Elektryzator na dziki – jak się upewnić, że będzie skuteczny?
Poza odpowiednią mocą i energią ogrodzenia elektrycznego istnieje również kilka innych ważnych cech, na które należy zwrócić uwagę, by mieć pewność, że będzie skuteczne i bezpieczne. Ogrodzenie musi być przede wszystkim dobrze zaplanowane i wykonane – warto skorzystać z pomocy fachowca. Niezbędne będą odgromnik oraz uziemienie. Należy również zwrócić uwagę na odpowiednie łączenie przewodników i izolację przewodów doprowadzających prąd. Niektórzy nie zdają sobie sprawy, że przewody do instalacji domowych nie nadają się do konstrukcji ogrodzenia elektrycznego. Potrzebne są specjalne przewody o grubej izolacji, dzięki której nadają się do zakopywania w ziemi lub nawet prowadzenia w wodzie. Przy dobrze wykonanym ogrodzeniu nawet tani elektryzator może się dobrze sprawdzać, chroniąc Twoje zwierzęta lub uprawy. Należy jednak unikać półśrodków i prowizorycznych konstrukcji.

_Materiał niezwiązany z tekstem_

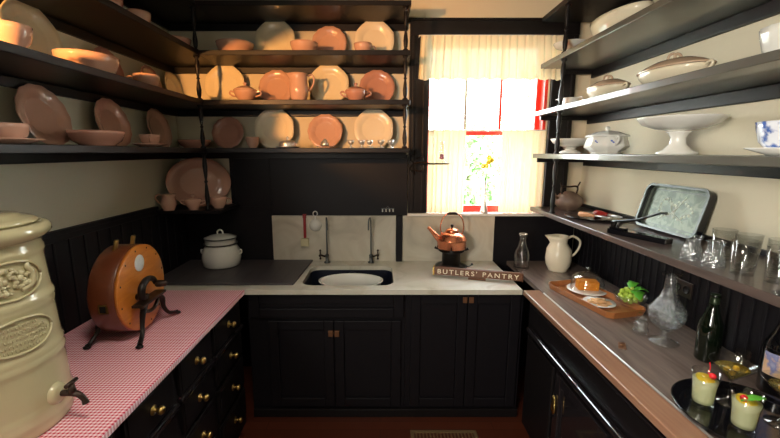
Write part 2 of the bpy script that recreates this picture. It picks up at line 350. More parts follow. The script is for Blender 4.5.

Aby upewnić się, że ogrodzenie działa prawidłowo, warto zainwestować w mierniki. Kontrolują one napięcie i natężenie impulsu oraz straty i upływy. Pozwalają zatem wykryć wszelkie uszkodzenia i nieprawidłowości. Koszt zakupu takich mierników to ok.200-300 zł. Dzięki nim unikniesz konieczności ręcznego kontrolowania prawidłowości działania elektryzatora na dziki oraz groźnych konsekwencji awarii ogrodzenia.
O czym jeszcze pamiętać? Korzystając z elektrycznego ogrodzenia na dziki czy też do zapobiegania ucieczkom zwierząt z wyznaczonego terenu, należy uważać na roślinność. Wysokie trawy czy krzewy dotykające dolnej linki mogą bowiem powodować duże straty energii. Skutkuje to osłabieniem impulsu przekazywanego przy dotknięciu ogrodzenia przez zwierzę. Tym samym zabezpieczenie staje się mniej skuteczne.